(no subject)

Dec 10, 2006 14:02

god damn, i have a lot of nonsense to do. finals are this week & i keep getting distracted. by distracted, i mean people keep getting me high & evidently this isn't my fault. but it does allow me to combine the mellow & methodical approach with procrastinating. better than getting stressed & panicked, no?

and really, i'm more than willing to mellow out. i've let myself get irritable about things not unfolding or occuring the way that i've envisioned & it's absurd. take my view on guys/relationships as of late-- i keep insisting on stability & consistency. when i get it, i become restless & disenchanted, suddenly deciding that what i really need is to feel nervous & intimidated. all that results in is frustration & wishing for.. stability. you can see where that pattern of thought gets me.
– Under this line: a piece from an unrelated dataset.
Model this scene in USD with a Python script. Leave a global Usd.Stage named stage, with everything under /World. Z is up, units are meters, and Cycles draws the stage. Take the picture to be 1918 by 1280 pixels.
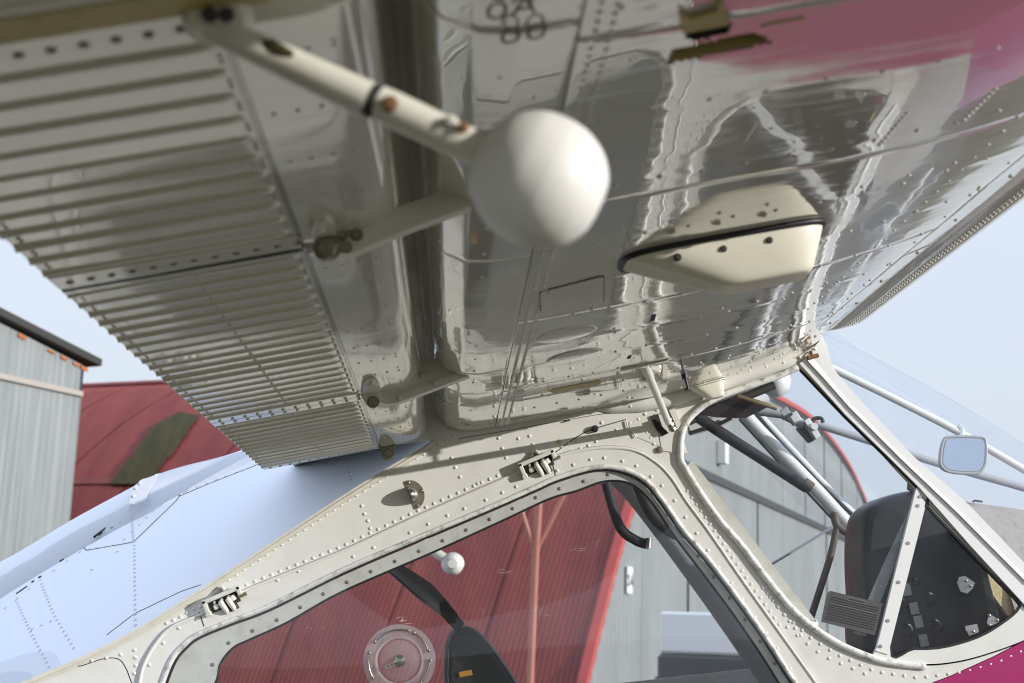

but! i spent this weekend being all sorts of charmed. friday, a boy i had a crush on last year (we'd randomly makeout? i don't know) decided that we should hang out. he paid for dinner, drove around so we could smoke, invited me to new york for new year's, and had more in-depth conversations with me than we ever had when i actually was interested in him. then i hung out with a boy who i've been in an on/off friend with benefits situation with for three years-- so it was the usual menagerie of random people floating in & out of his house, good films, getting high, cuddling, records, etc. and he gave me a book to keep. we always pick up where we left off, no questions asked or feelings involved. he's really sweet to me & i'm attracted just enough to still leave it at the door at the end of the night. and on saturday, i went on a date with a boy & it was adorable-- bickering about paying & fun conversations mixed with comfortable silences & blushing & sharing fondue & him instantly getting along with my best friend.

nothing will result out of any of this & that's fucking fine by me. i do the whole indignant, call-you-when-i-need-you, not opening up, unfair comparisons & unreal standards thing far too often. it's nice to just be a girl, accept compliments, and have someone's complete attention. to forget depth, overanalyzation, sparks and nerves for a few moments. what i deserve, what fits me, what i'll instantly recognize when i see it.. all of it will happen someday. there's no reason why i shouldn't take advantage of other opportunities in the meantime.